En somme, DB a exercé au cours de la décennie 1970 un rôle de leadership dans les mutations qu’a vécues la scène bibliothéconomique et documentaire au Québec. Elle n’a pas seulement participé à ces changements, elle les a souvent anticipés et elle a contribué à dynamiser le milieu documentaire.

Carrefour de la bibliothéconomie francophone au Québec et au Canada

Jean-Rémi Brault

Quand les membres de la Commission de révision des objectifs et des structures proposèrent, en 1972, que le premier objectif de la nouvelle association soit de « publier une revue », ils insistèrent sur la nécessité de lui donner « une coloration de plus en plus scientifique ». Et ils s’empressèrent de proposer un deuxième objectif qui devait consister à « susciter […] des recherches concernant la bibliothéconomie, la documentation et l’information ». Et, pour coiffer le tout, ils suggérèrent que la nouvelle association soit coiffée du nom que l’on sait.

L’Association est née, elle s’est développée, elle s’est affirmée comme un élément essentiel de la vie bibliothéconomique québécoise. Et la revue que l’ASTED soutient et dans laquelle elle investit une partie importante de son budget continue de s’affirmer comme un élément important pour « l’avancement des sciences et des techniques de la documentation ».

Il est certain que les écoles de bibliothéconomie, particulièrement celle de l’Université de Montréal, constituent un lieu privilégié pour proposer des programmes de recherche, pour susciter des travaux chez les étudiants inscrits à la maîtrise et au doctorat. Un périodique comme DB se présente comme un instrument privilégié pour la diffusion de ces travaux, rédigés en français, ainsi que ceux des chercheurs, et, par conséquent, comme un service offert à la profession et à ses membres.

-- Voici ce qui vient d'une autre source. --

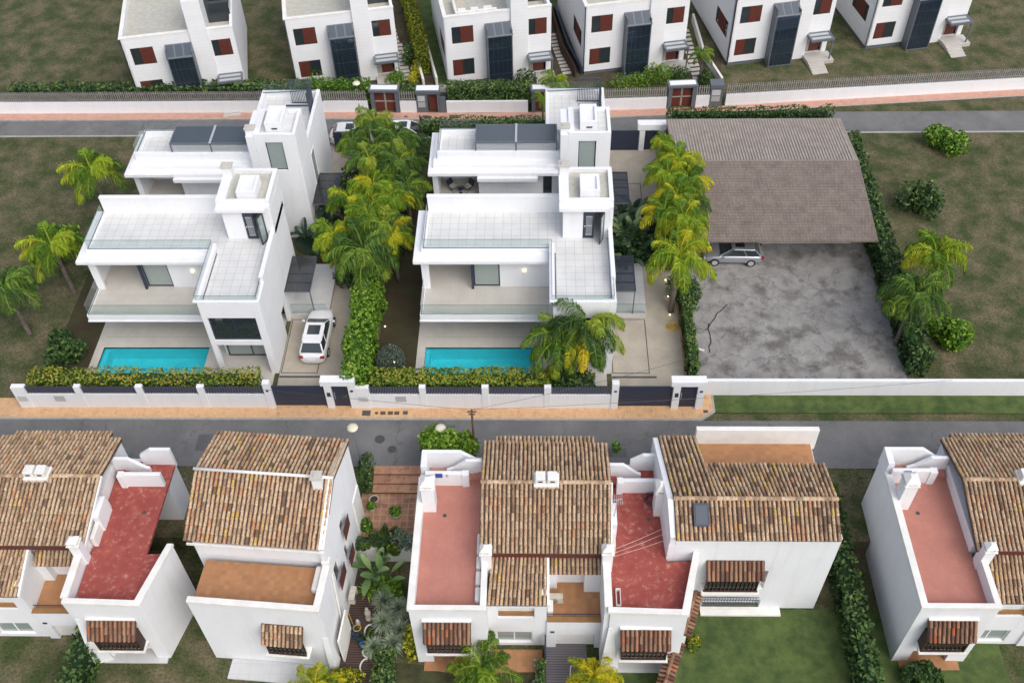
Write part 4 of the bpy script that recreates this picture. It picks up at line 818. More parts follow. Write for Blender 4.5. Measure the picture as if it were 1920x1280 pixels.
# ------------------------------------------------------------------ top row of white houses
HA = RAD(11.3)
def top_house(ox, oy, label, first=True):
    O = (ox, oy); t = thing('white_house', label, 'house', (ox, oy, 0), HA, 'white houses in a row along the rear street')
    f = lambda *a: MB().fbox(O, HA, *a)
    w_ = MB(); w_.wall(O, HA, 9.35, .35, 6.75, .25, [(.62,2.5,4.2,5.8),(.55,2.45,1.0,2.6),(7.35,8.95,4.2,5.75),(7.3,8.9,.36,2.0)])
    p2 = (ox-math.sin(HA)*11, oy+math.cos(HA)*11); w_.wall(p2, HA-math.pi/2, 11, .35, 6.75, .25, [(6.9,10.0,2.2,3.8)]) 
    q = (ox+math.cos(HA)*9.35-math.sin(HA)*.25, oy+math.sin(HA)*9.35+math.cos(HA)*.25); w_.wall(q, HA+math.pi/2, 10.5, .35, 6.75, .25)
    w_.fbox(O, HA, .25, 9.1, 10.75, 11, .35, 6.75)
    part('walls', w_, M['panel'], t)
    part('plinth', f(.12, 9.2, .1, 10.8, -.1, .349), M['grey'], t)
    r = MB(); r.fbox(O, HA, .25, 9.1, .26, 10.74, 5.9, 6.1); part('roof_floor', r, M['gravelroof'], t)
    c_ = MB(); c_.fbox(O, HA, -.03, 9.38, -.03, .3, 6.751, 6.85); c_.fbox(O, HA, -.03, .3, .301, 11, 6.751, 6.85); part('coping', c_, M['copn'], t)
    # tall pier with stair room behind
    part('stair_tower', f(5.78, 7.25, -.22, 3.2, 0, 9.6), M['panel'], t)
    part('glass_lantern', f(7.2, 9.2, 2.2, 5.0, 6.1, 8.4), M['pane'], t)
    # glass bay
    b = MB(); b.fbox(O, HA, 3.55, 5.75, -1.0, -.02, 0, .12); b.fbox(O, HA, 3.55, 3.63, -1.0, -.02, .12, 5.75); b.fbox(O, HA, 5.67, 5.75, -1.0, -.24, .12, 5.5)
    b.hull([(lambda u,v,z: (ox+math.cos(HA)*u-math.sin(HA)*v, oy+math.sin(HA)*u+math.cos(HA)*v, z))(*a) for a in ((3.5,-1.05,5.0),(5.79,-1.05,5.0),(5.79,-.02,5.75),(3.5,-.02,5.75))],
           [(lambda u,v,z: (ox+math.cos(HA)*u-math.sin(HA)*v, oy+math.sin(HA)*u+math.cos(HA)*v, z))(*a) for a in ((3.5,-1.05,5.08),(5.79,-1.05,5.08),(5.79,-.02,5.83),(3.5,-.02,5.83))])
    bo = part('bay_frame', b, M['grey'], t)
    part('bay_glass', f(3.64, 5.66, -.99, -.93, .13, 4.99), M['bluepane'], bo)
    mm = MB()
    for k in range(1, 5): mm.fbox(O, HA, 3.64+k*.405-.012, 3.64+k*.4+.012, -1.0, -.991, .13, 4.99)
    for z in (1.3, 2.6, 3.9): mm.fbox(O, HA, 3.64, 5.66, -1.0, -.991, z, z+.02)
    part('mullions', mm, M['slate'], bo)
    for k in range(3): part('roof_pane', MB().hull([(lambda u,v,z: (ox+math.cos(HA)*u-math.sin(HA)*v, oy+math.sin(HA)*u+math.cos(HA)*v, z))(*a) for a in ((3.6+k*.73,-.95,5.16),(4.2+k*.73,-.95,5.16),(4.2+k*.73,-.1,5.78),(3.6+k*.73,-.1,5.78))],
           [(lambda u,v,z: (ox+math.cos(HA)*u-math.sin(HA)*v, oy+math.sin(HA)*u+math.cos(HA)*v, z))(*a) for a in ((3.6+k*.73,-.95,5.175),(4.2+k*.73,-.95,5.175),(4.2+k*.73,-.1,5.795),(3.6+k*.73,-.1,5.795))]), M['slate'], bo)
    window(t, O, HA, .62, 2.5, 4.2, 5.8, fm='wood', split=2, shutter=(.4,1), v=.02); window(t, O, HA, .55, 2.45, 1.0, 2.6, fm='wood', split=2, shutter=(0,.45), v=.02)
    window(t, O, HA, 7.35, 8.95, 4.2, 5.75, fm='wood', split=2, shutter=(.35,1), v=.02); window(t, p2, HA-math.pi/2, 6.9, 10.0, 2.2, 3.8, fm='wood', split=3, shutter=(.2,.8), v=.02)
    # entrance
    do = part('entrance_door', f(7.75, 8.75, .28, .33, .36, 1.95), M['redwood'], t); part('door_surround', f(7.31, 7.74, .2, .24, .36, 1.98), M['stone'], t)
    part('porch', f(7.15, 9.6, -1.5, -.01, 0, .34), M['beige'], t)
    for k in range(4): part('step', f(7.15, 8.6, -1.51-.35*(k+1), -1.51-.35*k-.002, -.05, .27-.085*k), M['beige'], t)
    c_ = MB(); 
    for a in ((7.15,9.3,-1.35,-1.2),(7.15,9.3,-.15,-.01),(7.15,7.3,-1.199,-.151),(9.15,9.3,-1.199,-.151),(7.301,9.149,-.75,-.6)): c_.fbox(O, HA, a[0], a[1], a[2], a[3], 2.25, 2.46)
    co = part('door_canopy', c_, M['grey'], t); part('canopy_glass', f(7.3, 9.15, -1.2, -.75, 2.38, 2.40), M['milk'], co); part('canopy_glass', f(7.3, 9.15, -.6, -.15, 2.38, 2.40), M['milk'], co); part('canopy_post', f(9.17, 9.27, -1.32, -1.22, .34, 2.25), M['grey'], co)
    return t
h2 = top_house(-8.05, 77.85, 'white house between the tall yellow-green hedge and the brown board fence of the path')
# roof furniture
def on(o, u, v): return (o[0]+math.cos(HA)*u-math.sin(HA)*v, o[1]+math.sin(HA)*u+math.cos(HA)*v)
L_h = [(-21.9+.25, 77.75, 'leftmost white house, its tall blue glass bay reflecting the sky'),(4.0, 79.45, 'third white house from the left, above the open grey slat fence'),(17.05, 80.75, 'white house cut off at the upper right corner, only its side wall showing')]
for x, y, l in L_h: copy_at(h2, x+8.05, y-77.85, label=l)
for x, y, l in ((-35,74.9,'white house beyond the left edge of the rear street row'),(30.0,83.3,'white house beyond the right edge of the rear street row')): copy_at(h2, x+8.05, y-77.85, label=l)
sf = thing('corner_sofa', 'white outdoor corner sofa on the roof of the middle white house', 'sofa', (-6.2, 79, 6.1), HA); O2 = on((-8.05,77.85), 1.3, .7)
m = MB(); m.fbox(O2, HA, 0, 3.4, 0, .9, 6.11, 6.5); m.fbox(O2, HA, 0, .9, .901, 2.6, 6.11, 6.5); part('seat', m, M['pot'], sf, bevel=.03)
m = MB(); m.fbox(O2, HA, 0, 3.4, -.2, -.001, 6.11, 6.85); m.fbox(O2, HA, -.2, -.001, -.2, 2.6, 6.11, 6.85); part('backrest', m, M['copn'], sf, bevel=.03)
part('cushion', MB().fbox(O2, HA, .1, .8, .1, .8, 6.501, 6.65).fbox(O2, HA, 1.2, 1.9, .1, .8, 6.501, 6.65).fbox(O2, HA, 2.3, 3.1, .1, .8, 6.501, 6.65), M['white'], sf, bevel=.05)
# ramp walls and fences between the top plots
def pxwall(name, pts, z0, z1, th, mat, label, cat, group=None):
    q = [P(x, y, 0) for x, y in pts]; m = MB()
    for a, b in zip(q, q[1:]): L = (b-a).length; m.fbox((a.x,a.y), math.atan2(b.y-a.y, b.x-a.x), 0, L, -th/2, th/2, z0, z1)
    return single(name, m, M[mat], label, cat, group)
pxwall('ramp_wall', [(820,162),(798,84)], 0, .9, .2, 'cream', 'stepped beige wall on the right of the garage ramp', 'wall'); pxwall('ramp_wall', [(795,162),(778,100)], 0, .7, .2, 'cream', 'beige wall on the left of the garage ramp beside the orange shrubs', 'wall')
pxwall('path_fence', [(1078,146),(1052,100),(1030,20)], 0, 1.2, .08, 'wood', 'brown board fence slanting between the second and third white houses', 'fence')
pxwall('plot_wall', [(1090,140),(1064,92),(1040,20)], 0, .7, .2, 'dark', 'dark low kerb wall along the side of the third white house', 'wall')
pxwall('plot_wall', [(1352,160),(1318,108),(1298,40)], 0, .8, .2, 'cream', 'beige low wall by the upper right palm', 'wall')
sts = MB()
for i in range(14):
    a = P(762-i*1.9+(-4 if i > 9 else 0), 152-i*7.0, .01); sts.fbox((a.x-.45, a.y), HA, 0, .95, 0, .42, .0, .05)
tag(part('stepping_stones', sts, M['beige']), kind='structure')
sts = MB()
for i in range(12): a = P(1318-i*1.6 if False else 1300-i*2.2, 150-i*8.0, .01); sts.fbox((a.x, a.y), HA, 0, .9, 0, .4, .0, .05)
tag(part('stepping_stones', sts, M['beige']), kind='structure')
sts = MB()
for i in range(12): a = P(1066-i*2.6, 140-i*6.5, .02); sts.fbox((a.x-.5, a.y), HA, 0, .8, 0, .35, .01, .05)
tag(part('stepping_stones', sts, M['beige']), kind='structure')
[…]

C’est donc dire que DB, en plus de maintenir un lien essentiel entre les membres de la profession, constitue un moyen de diffusion des travaux de recherche réalisés au sein de notre profession. Il nous apparaît ainsi que, d’ores et déjà, et depuis un bon moment, DB remplit le rôle de carrefour de la bibliothéconomie francophone au Québec et au Canada.